##### DATA SHOWN #####
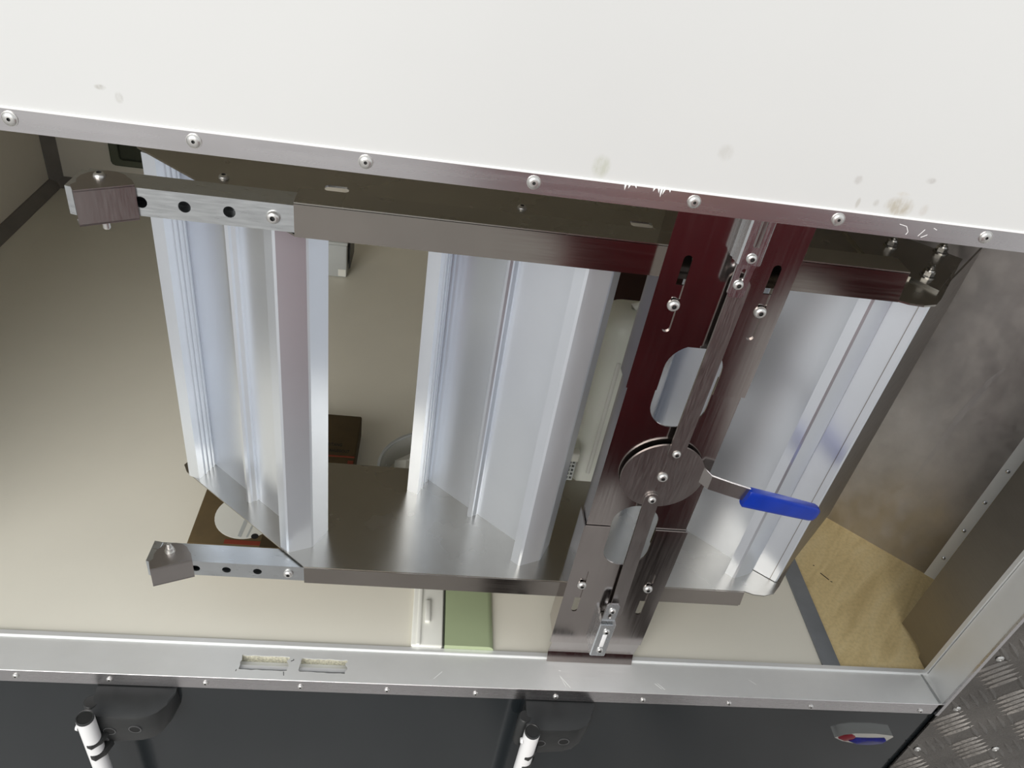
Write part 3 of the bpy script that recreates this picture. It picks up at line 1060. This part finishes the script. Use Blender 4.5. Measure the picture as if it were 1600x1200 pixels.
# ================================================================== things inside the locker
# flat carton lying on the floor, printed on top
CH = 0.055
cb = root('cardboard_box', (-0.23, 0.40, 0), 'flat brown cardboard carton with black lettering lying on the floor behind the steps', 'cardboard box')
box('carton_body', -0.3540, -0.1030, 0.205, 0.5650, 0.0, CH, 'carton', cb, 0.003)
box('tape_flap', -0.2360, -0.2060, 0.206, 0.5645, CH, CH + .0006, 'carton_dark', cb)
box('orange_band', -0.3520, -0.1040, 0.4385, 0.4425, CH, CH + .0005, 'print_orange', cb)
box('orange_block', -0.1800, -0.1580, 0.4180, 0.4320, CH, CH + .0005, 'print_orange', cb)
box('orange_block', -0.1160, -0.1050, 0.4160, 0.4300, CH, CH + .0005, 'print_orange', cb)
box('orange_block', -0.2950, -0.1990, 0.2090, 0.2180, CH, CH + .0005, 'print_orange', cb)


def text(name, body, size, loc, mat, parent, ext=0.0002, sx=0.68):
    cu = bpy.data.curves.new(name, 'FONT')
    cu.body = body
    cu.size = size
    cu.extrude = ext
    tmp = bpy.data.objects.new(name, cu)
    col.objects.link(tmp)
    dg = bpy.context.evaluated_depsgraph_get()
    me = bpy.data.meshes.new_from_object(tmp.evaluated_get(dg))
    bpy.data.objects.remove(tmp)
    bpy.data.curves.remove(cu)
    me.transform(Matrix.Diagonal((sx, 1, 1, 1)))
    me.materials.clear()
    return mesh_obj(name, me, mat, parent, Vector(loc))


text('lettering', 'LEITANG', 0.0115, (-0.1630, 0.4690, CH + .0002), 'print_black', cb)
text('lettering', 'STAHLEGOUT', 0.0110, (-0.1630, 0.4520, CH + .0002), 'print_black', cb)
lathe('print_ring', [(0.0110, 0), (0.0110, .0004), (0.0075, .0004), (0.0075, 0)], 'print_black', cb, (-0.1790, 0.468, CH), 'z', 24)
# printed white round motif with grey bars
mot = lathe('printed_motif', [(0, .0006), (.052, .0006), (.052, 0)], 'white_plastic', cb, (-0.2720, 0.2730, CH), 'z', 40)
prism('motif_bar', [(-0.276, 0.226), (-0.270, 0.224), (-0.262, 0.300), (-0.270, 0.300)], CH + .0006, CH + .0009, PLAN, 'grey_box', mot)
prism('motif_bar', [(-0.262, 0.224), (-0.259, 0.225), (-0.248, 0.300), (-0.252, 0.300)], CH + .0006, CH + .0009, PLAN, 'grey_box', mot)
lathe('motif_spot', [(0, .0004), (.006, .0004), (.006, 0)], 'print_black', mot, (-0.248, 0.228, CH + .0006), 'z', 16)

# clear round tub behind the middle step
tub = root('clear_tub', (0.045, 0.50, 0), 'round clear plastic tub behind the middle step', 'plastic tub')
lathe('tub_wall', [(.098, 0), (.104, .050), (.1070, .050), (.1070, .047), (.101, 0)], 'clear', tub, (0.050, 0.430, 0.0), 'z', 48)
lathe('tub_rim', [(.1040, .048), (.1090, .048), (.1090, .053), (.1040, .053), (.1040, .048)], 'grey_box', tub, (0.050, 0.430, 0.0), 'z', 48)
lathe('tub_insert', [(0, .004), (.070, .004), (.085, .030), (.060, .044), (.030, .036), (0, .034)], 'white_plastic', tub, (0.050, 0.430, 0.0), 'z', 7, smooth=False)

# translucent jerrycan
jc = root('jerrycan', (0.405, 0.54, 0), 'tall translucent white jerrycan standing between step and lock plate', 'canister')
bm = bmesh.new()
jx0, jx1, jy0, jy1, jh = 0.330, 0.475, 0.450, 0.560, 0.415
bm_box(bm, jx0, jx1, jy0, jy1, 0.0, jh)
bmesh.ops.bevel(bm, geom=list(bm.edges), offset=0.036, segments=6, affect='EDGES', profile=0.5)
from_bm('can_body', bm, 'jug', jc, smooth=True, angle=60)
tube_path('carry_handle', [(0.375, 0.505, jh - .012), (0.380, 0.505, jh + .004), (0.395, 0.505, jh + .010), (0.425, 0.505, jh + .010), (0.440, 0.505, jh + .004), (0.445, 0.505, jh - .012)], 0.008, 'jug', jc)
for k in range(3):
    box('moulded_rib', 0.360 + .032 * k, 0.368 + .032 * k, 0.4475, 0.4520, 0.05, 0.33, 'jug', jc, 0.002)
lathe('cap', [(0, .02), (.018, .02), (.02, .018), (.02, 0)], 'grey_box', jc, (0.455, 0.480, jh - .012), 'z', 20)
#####
• WRITTEN REQUEST:
Only the lines from the start of the material through the line containing "box('orange_block', -0.2950, -0.1990, 0.2090, 0.2180, CH, CH" should be transcribed. Pictures stay out.

• RESPONSE:
Write part 3 of the bpy script that recreates this picture. It picks up at line 1060. This part finishes the script. Use Blender 4.5. Measure the picture as if it were 1600x1200 pixels.
# ================================================================== things inside the locker
# flat carton lying on the floor, printed on top
CH = 0.055
cb = root('cardboard_box', (-0.23, 0.40, 0), 'flat brown cardboard carton with black lettering lying on the floor behind the steps', 'cardboard box')
box('carton_body', -0.3540, -0.1030, 0.205, 0.5650, 0.0, CH, 'carton', cb, 0.003)
box('tape_flap', -0.2360, -0.2060, 0.206, 0.5645, CH, CH + .0006, 'carton_dark', cb)
box('orange_band', -0.3520, -0.1040, 0.4385, 0.4425, CH, CH + .0005, 'print_orange', cb)
box('orange_block', -0.1800, -0.1580, 0.4180, 0.4320, CH, CH + .0005, 'print_orange', cb)
box('orange_block', -0.1160, -0.1050, 0.4160, 0.4300, CH, CH + .0005, 'print_orange', cb)
box('orange_block', -0.2950, -0.1990, 0.2090, 0.2180, CH, CH + .0005, 'print_orange', cb)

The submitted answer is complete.